> [Aim]
Please repeat the records exactly from their first line, finishing at the line containing "from math import radians as R" and including it.
########
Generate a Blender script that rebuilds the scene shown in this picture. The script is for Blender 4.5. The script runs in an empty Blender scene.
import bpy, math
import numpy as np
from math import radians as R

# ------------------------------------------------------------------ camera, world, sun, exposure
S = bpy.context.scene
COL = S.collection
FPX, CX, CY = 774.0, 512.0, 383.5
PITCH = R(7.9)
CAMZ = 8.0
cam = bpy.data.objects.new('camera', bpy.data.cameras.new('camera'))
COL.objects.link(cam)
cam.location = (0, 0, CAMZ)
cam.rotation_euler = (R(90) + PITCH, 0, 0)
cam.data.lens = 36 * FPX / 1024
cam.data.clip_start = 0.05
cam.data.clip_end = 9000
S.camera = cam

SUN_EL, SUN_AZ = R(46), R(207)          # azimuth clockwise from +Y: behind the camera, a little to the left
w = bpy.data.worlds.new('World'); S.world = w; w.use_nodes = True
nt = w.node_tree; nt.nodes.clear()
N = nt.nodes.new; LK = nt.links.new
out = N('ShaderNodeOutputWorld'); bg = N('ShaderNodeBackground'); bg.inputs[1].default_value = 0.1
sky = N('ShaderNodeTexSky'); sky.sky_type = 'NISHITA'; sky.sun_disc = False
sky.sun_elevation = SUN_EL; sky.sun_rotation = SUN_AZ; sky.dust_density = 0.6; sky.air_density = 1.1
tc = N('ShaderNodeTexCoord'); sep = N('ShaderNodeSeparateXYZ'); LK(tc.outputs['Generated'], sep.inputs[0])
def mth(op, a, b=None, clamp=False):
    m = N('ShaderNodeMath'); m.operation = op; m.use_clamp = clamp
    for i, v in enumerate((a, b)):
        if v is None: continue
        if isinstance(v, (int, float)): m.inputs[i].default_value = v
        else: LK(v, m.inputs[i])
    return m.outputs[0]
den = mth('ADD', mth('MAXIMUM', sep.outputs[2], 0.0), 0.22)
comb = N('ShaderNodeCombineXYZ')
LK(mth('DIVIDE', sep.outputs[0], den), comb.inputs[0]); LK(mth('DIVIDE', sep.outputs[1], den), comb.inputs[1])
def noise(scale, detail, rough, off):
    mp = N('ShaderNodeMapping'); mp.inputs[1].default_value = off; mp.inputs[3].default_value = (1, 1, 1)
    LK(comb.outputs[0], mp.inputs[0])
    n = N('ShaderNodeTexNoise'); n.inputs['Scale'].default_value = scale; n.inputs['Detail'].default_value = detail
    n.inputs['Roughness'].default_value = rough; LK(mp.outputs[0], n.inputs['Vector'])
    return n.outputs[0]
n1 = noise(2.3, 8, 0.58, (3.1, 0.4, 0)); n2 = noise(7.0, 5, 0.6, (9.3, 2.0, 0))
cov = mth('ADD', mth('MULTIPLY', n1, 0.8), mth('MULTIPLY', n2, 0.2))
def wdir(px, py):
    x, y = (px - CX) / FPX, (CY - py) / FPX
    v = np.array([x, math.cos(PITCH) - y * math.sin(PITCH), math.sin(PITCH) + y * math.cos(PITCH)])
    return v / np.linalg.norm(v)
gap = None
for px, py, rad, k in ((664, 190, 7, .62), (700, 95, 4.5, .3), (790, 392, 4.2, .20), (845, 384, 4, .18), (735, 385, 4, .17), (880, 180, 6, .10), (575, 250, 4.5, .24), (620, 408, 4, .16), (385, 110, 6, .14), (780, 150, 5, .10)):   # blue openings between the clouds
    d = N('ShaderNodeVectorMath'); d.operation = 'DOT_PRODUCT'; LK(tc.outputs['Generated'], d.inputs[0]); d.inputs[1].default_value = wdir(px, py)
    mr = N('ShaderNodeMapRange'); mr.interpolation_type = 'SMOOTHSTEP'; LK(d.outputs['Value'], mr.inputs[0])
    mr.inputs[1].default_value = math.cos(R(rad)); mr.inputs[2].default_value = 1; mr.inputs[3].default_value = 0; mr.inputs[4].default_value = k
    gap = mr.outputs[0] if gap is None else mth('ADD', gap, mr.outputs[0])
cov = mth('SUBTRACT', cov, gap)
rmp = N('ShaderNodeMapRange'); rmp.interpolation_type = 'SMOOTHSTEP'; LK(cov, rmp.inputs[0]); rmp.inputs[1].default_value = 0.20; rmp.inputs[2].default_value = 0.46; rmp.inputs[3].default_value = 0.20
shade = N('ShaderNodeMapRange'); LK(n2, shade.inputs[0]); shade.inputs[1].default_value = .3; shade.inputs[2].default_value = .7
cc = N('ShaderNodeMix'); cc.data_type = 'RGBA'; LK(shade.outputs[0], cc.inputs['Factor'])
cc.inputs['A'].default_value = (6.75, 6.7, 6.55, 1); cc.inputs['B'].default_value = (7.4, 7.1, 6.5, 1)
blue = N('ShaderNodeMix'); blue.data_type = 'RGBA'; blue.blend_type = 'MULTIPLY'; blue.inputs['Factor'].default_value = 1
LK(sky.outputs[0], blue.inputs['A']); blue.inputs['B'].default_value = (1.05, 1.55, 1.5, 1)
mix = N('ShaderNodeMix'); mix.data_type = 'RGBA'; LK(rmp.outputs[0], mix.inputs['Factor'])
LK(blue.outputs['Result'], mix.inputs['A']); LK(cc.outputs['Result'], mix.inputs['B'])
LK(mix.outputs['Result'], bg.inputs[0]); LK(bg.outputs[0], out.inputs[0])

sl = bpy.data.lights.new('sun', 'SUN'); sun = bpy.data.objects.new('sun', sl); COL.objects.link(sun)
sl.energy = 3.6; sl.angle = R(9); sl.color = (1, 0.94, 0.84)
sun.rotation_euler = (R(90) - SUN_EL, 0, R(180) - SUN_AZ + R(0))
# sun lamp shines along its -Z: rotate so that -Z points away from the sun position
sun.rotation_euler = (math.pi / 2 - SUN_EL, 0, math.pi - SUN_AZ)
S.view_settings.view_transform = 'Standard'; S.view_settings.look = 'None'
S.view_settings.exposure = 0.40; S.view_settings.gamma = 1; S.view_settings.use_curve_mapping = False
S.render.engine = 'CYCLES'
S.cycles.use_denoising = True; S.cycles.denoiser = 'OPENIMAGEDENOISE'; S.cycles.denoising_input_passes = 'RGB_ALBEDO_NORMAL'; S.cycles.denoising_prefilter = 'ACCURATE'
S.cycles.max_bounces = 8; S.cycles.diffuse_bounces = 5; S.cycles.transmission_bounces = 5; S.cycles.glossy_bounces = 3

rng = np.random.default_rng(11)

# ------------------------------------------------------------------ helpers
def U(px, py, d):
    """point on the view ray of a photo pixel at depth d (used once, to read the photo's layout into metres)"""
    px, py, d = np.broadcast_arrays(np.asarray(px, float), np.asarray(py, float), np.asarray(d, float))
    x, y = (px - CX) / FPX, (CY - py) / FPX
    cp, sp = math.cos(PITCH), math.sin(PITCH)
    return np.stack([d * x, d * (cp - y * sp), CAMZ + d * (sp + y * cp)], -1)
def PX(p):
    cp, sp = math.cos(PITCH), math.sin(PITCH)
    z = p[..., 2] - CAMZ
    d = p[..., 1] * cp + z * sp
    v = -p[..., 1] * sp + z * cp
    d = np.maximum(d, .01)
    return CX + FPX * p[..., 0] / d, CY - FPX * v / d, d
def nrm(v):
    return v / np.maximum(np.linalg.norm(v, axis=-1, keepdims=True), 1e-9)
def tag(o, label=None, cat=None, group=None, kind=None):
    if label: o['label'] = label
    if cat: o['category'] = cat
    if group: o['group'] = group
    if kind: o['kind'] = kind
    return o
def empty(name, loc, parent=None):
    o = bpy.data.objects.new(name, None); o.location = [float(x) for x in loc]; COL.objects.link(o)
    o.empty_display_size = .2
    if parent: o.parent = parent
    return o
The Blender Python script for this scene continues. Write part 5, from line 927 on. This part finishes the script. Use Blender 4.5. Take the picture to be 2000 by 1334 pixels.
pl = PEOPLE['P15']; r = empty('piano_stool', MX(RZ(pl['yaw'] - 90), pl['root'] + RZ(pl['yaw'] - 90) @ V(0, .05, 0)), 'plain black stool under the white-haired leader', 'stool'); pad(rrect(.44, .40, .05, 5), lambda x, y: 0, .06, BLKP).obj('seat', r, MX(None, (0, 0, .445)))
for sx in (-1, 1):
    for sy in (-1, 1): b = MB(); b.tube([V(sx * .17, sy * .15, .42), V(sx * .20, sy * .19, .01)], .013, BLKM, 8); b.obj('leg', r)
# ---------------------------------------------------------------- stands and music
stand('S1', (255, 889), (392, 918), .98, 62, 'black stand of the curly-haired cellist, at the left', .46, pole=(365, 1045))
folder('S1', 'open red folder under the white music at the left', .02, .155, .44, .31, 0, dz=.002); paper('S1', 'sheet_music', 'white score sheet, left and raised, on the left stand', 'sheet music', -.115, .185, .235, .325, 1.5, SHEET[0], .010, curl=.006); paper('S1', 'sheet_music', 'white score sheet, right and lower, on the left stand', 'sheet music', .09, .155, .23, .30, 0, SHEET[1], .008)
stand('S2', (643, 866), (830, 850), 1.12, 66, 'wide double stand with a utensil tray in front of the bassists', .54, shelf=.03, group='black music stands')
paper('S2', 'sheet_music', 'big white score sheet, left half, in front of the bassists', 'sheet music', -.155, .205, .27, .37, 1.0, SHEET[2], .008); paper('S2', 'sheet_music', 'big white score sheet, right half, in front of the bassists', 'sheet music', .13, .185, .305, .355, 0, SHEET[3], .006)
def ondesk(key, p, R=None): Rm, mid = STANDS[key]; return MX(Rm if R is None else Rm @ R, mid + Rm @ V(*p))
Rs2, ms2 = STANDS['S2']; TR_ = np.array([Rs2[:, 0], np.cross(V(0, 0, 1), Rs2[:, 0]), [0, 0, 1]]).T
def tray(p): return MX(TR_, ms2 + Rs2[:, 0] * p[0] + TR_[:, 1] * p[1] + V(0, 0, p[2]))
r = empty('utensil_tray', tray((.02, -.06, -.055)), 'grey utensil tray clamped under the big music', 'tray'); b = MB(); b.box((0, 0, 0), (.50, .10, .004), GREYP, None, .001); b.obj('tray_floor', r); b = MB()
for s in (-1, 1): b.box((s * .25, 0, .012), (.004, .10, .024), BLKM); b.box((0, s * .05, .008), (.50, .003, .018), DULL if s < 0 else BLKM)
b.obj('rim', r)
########
> [Response to the task]
Generate a Blender script that rebuilds the scene shown in this picture. The script is for Blender 4.5. The script runs in an empty Blender scene.
import bpy, math
import numpy as np
from math import radians as R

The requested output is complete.